Ten twenty five. My senior year English teacher set a bad example, being rather a pervert. High school was kind of like that. The Spanish teacher the same year had a dubious personal life, never getting married and flirting with all the men. But people such as they, and everybody, need a merciful savior the like of Jesus Christ. Me, too. The foibles of the people I’ve met, including myself, are enough to make me cry. They make me wish I could be some other animal than a human being. Yet where does this feeling of shame come from?
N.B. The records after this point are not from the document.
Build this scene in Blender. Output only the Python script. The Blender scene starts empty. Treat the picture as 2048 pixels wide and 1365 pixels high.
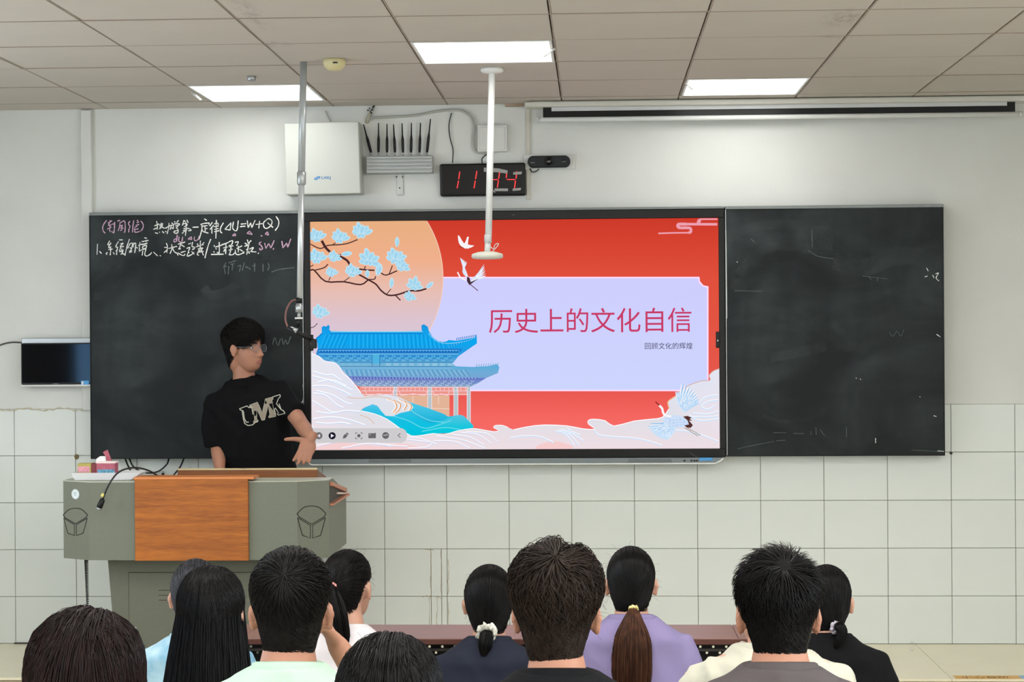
import bpy, bmesh, math, random
import numpy as np
from mathutils import Vector, Matrix
from mathutils.geometry import tessellate_polygon
from mathutils.bvhtree import BVHTree

random.seed(7)
RNG = np.random.default_rng(7)
SC = bpy.context.scene
COL = SC.collection
PI = math.pi

# ------------------------------------------------------------------ camera
YAW, PIT, ROL, FPX, CX, CZ, CD = 4.46e-2, -9e-4, -6.8e-3, 3688.04, 2.8223, 1.5964, 9.6514
R0 = Vector((math.cos(YAW), math.sin(YAW), 0)); F0 = Vector((-math.sin(YAW), math.cos(YAW), 0)); U0 = Vector((0, 0, 1))
F1 = F0 * math.cos(PIT) + U0 * math.sin(PIT); U1 = U0 * math.cos(PIT) - F0 * math.sin(PIT)
CR = R0 * math.cos(ROL) + U1 * math.sin(ROL); CU = U1 * math.cos(ROL) - R0 * math.sin(ROL)
CAM = Vector((CX, -CD, CZ))
cam_d = bpy.data.cameras.new('camera'); cam = bpy.data.objects.new('camera', cam_d); COL.objects.link(cam)
cam.matrix_world = Matrix(((CR.x, CU.x, -F1.x, CAM.x), (CR.y, CU.y, -F1.y, CAM.y), (CR.z, CU.z, -F1.z, CAM.z), (0, 0, 0, 1)))
cam_d.sensor_width = 36; cam_d.lens = FPX / 2048 * 36; cam_d.clip_end = 60; cam_d.clip_start = 0.05
SC.camera = cam

def at(px, py, y):
    """the point of the plane y = const seen at this place of the photograph"""
    d = F1 + CR * ((px - 1024) / FPX) - CU * ((py - 682.5) / FPX)
    return CAM + d * ((y - CAM.y) / d.y)
def atz(px, py, z):
    d = F1 + CR * ((px - 1024) / FPX) - CU * ((py - 682.5) / FPX)
    return CAM + d * ((z - CAM.z) / d.z)

# ------------------------------------------------------------------ world, exposure
W = bpy.data.worlds.new('world'); SC.world = W; W.use_nodes = True
W.node_tree.nodes['Background'].inputs[0].default_value = (.6, .7, .8, 1); W.node_tree.nodes['Background'].inputs[1].default_value = .05
SC.view_settings.view_transform = 'Standard'; SC.view_settings.look = 'None'
SC.view_settings.exposure = 0.0; SC.view_settings.gamma = 1.0; SC.view_settings.use_curve_mapping = False
SC.cycles.use_denoising = True
SC.cycles.max_bounces = 8; SC.cycles.diffuse_bounces = 5; SC.cycles.glossy_bounces = 3
LAMP = 6.2           # emission of the ceiling panels
LAMP_REAR = 15.0     # unseen panels over the seats, set brighter to fill the front wall
WIN = 7.6            # glow of the added side window panes, as fill light

# ------------------------------------------------------------------ helpers
def lin(c):
    return tuple((v / 255 / 12.92) if v / 255 <= .04045 else ((v / 255 + .055) / 1.055) ** 2.4 for v in c)

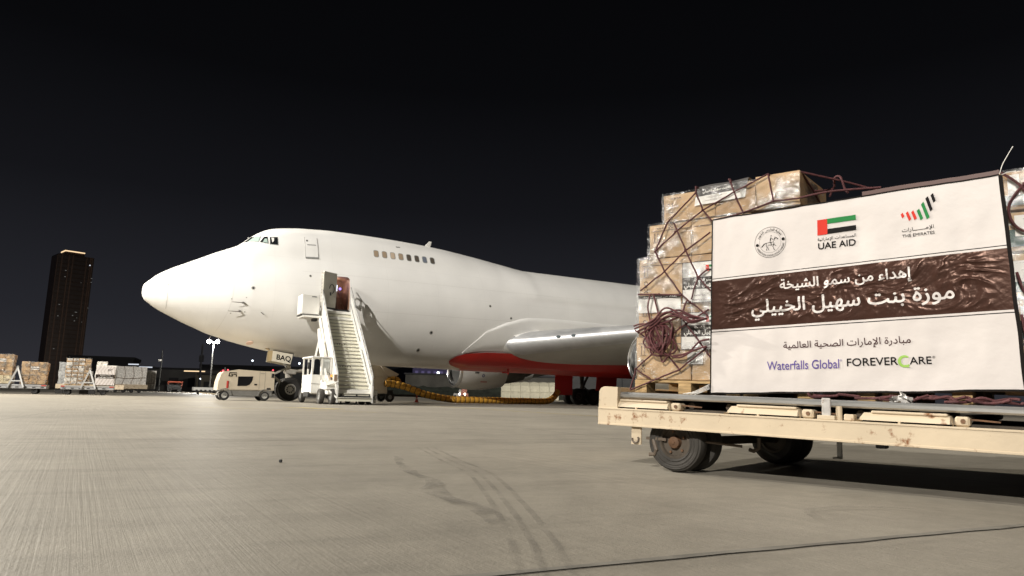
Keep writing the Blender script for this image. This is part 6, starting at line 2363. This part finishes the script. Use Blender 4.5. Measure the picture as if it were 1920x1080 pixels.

People ought to be proud and bold, worshiping the human form as divine beyond all conception. This was the sentiment that raised Ancient Greece to the pinnacle of civilization. Those people, like Narcissus, saw their reflection in the water and fell in love with their own image. Humanity became an end in itself; and really, the spirit of the Renaissance was much the same. They revived antiquity and reveled in the joy and beauty of being alive and, above all, human. They did not despise themselves, spitting in their own eye. Life was Michelangelo, the human form exalted to divinity. The Renaissance was to be reborn to the perfect life.

Then what is this sense of shame, treading on cigarette butts and fast food litter on our journey to the convenience store? Whither fled the glory and gleam of this vision of human potential? Where is there a pool wherein to view our own beauty once again? Where is our New Renaissance?